To ease the tension in the air, he flicked the lighter and sparked a blunt—but not without asking me for permission first. East embodies an artist who has a story to tell. With this in mind, I ask him, “If you could pick one song from your catalog that best tells the story of Dave East, what would it be?” “Probably ‘It Was Written.’ Or ‘Numb,’” he replies.

While East sufficiently tells his story through his music, it is also narrated in another form: television. Just a couple days prior to the show, Mass Appeal announced its new show Rapture on Netflix, which dissects hip-hop from the perspectives of some of the game’s hottest artists. True to his character, East is seen wearing his heart on his sleeve, this time on the big screen.

“Each artist got their own different episode,” he explains. “My episode is with Nas and really just me and him in the studio. Just speaking on the parallels of me and his life and our career. It’s just really me and him going back-and-forth in the studio, but it’s dope.”

I immediately thought of East's short film, “The Hated,” which also features Nas. “That was a little more like a story, something that actually happened. We just reenacted it. The Netflix thing with Nas is more of a documentary, where we kind of... talk. We go to my neighborhood. You get to see where I’m from and all that. And then, I’m in the studio with Nas. And a lot of people haven’t really got to see me and him together. You see us in pics, but not really in the studio and stuff like that. So I think it’s dope. And I think it’s something people would be looking forward to seeing.”
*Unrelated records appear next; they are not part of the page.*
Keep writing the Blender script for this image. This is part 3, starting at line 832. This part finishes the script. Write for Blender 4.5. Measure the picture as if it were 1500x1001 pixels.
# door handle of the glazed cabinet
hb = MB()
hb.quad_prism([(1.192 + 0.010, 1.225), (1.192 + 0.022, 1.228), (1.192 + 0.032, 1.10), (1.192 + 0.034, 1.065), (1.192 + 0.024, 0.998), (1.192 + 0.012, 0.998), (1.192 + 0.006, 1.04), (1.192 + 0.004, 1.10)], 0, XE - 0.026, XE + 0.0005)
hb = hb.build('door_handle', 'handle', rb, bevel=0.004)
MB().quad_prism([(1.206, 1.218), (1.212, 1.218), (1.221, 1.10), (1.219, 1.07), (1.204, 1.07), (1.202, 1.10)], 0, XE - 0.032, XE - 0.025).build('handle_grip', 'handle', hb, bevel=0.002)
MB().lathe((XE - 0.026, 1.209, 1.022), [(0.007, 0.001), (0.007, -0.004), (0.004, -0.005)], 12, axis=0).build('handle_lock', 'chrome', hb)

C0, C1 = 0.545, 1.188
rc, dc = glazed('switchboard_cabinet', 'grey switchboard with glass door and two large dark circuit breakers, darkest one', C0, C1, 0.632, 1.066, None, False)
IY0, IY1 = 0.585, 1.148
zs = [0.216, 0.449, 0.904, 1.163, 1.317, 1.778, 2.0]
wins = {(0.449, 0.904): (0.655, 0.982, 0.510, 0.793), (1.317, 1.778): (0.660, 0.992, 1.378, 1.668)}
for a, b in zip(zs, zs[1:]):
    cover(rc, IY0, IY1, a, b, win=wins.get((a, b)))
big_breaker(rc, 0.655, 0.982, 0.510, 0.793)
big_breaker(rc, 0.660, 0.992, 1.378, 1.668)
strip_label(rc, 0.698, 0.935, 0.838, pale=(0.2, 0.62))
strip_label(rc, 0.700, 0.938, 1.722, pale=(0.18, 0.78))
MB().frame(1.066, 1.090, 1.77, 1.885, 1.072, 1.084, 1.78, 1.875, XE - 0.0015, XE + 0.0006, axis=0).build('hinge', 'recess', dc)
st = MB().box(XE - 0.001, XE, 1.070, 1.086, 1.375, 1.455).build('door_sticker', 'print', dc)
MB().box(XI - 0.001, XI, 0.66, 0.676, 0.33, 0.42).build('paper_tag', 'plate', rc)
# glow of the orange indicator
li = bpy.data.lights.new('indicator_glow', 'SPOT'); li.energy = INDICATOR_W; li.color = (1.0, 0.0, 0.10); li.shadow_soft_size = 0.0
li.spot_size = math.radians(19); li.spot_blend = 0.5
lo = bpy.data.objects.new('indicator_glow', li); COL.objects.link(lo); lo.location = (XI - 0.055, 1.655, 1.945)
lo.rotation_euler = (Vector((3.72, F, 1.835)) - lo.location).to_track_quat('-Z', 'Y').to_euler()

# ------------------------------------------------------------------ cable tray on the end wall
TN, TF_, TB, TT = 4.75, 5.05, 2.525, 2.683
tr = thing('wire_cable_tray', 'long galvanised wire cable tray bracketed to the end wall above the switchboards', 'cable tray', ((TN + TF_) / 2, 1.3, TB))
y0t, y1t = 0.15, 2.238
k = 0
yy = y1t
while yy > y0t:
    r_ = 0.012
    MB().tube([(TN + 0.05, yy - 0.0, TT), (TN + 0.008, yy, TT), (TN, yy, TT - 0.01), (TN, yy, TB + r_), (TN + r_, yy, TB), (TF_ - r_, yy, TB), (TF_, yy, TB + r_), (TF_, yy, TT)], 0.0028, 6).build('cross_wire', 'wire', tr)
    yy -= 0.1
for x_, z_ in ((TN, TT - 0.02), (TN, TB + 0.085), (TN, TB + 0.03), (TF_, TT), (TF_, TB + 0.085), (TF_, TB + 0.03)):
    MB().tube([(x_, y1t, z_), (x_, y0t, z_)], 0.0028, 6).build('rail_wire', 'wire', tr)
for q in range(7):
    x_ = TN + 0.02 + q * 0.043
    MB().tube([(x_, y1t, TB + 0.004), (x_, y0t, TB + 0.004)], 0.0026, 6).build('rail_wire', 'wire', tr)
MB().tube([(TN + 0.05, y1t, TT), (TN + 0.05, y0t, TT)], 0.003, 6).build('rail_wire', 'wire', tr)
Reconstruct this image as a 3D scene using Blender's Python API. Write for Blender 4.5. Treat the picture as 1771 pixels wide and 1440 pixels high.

It’s not every day you get the co-sign from one of hip-hop’s greatest. With a mentor like Nas, I ask East about the best piece of advice Nasir has ever given him.

“Keep the same people around me and remember what I got in the game for,” he said without hesitation. “Like all the reasons when I was in the projects trying to get here, keep that in my mind. No matter if I’m at the Grammys, no matter how big it gets, that’ll keep me grounded if I keep that in my mind. Like where it came from and what my initial plan was.”

Signed to Nas’ Mass Appeal label, East is no stranger to that gritty East Coast Hip-Hop sound. But he also creates his own lane, providing vivid imagery of firsthand experiences from growing up in Harlem. Overcoming those obstacles and struggles is the exact hope the listeners receive through his music.

“I stand out. I don’t really think I fit in with the “what rap is” today. I feel like I stand out because I’m talking about me and my homies and stories from my life. I ain’t really trying to have you turnt up all day. I’m trying to kind of talk some real shit.”

This made me wonder what he would be doing if he wasn’t rapping. “Honestly, I don’t know. I would hope that I wouldn’t be in no trouble, but I would probably be… I don't know. What would I be doing?” Dave thinks, then laughs. “I might have tried to get into some type of coaching, for like the younger dudes in Harlem. Or Queens. I’d probably put together like an AAU team or something. I used to play ball, so I could have probably did something like that. But I don’t know. This was the last strike. If it wasn’t this, I don’t know what I would be doing.”

On this note, I asked him to reveal his dream collab. Without taking a breath, he answers, “Jay Z and Nas on the same record. All three of us.” Hopefully, we’ll see this on his debut album to come.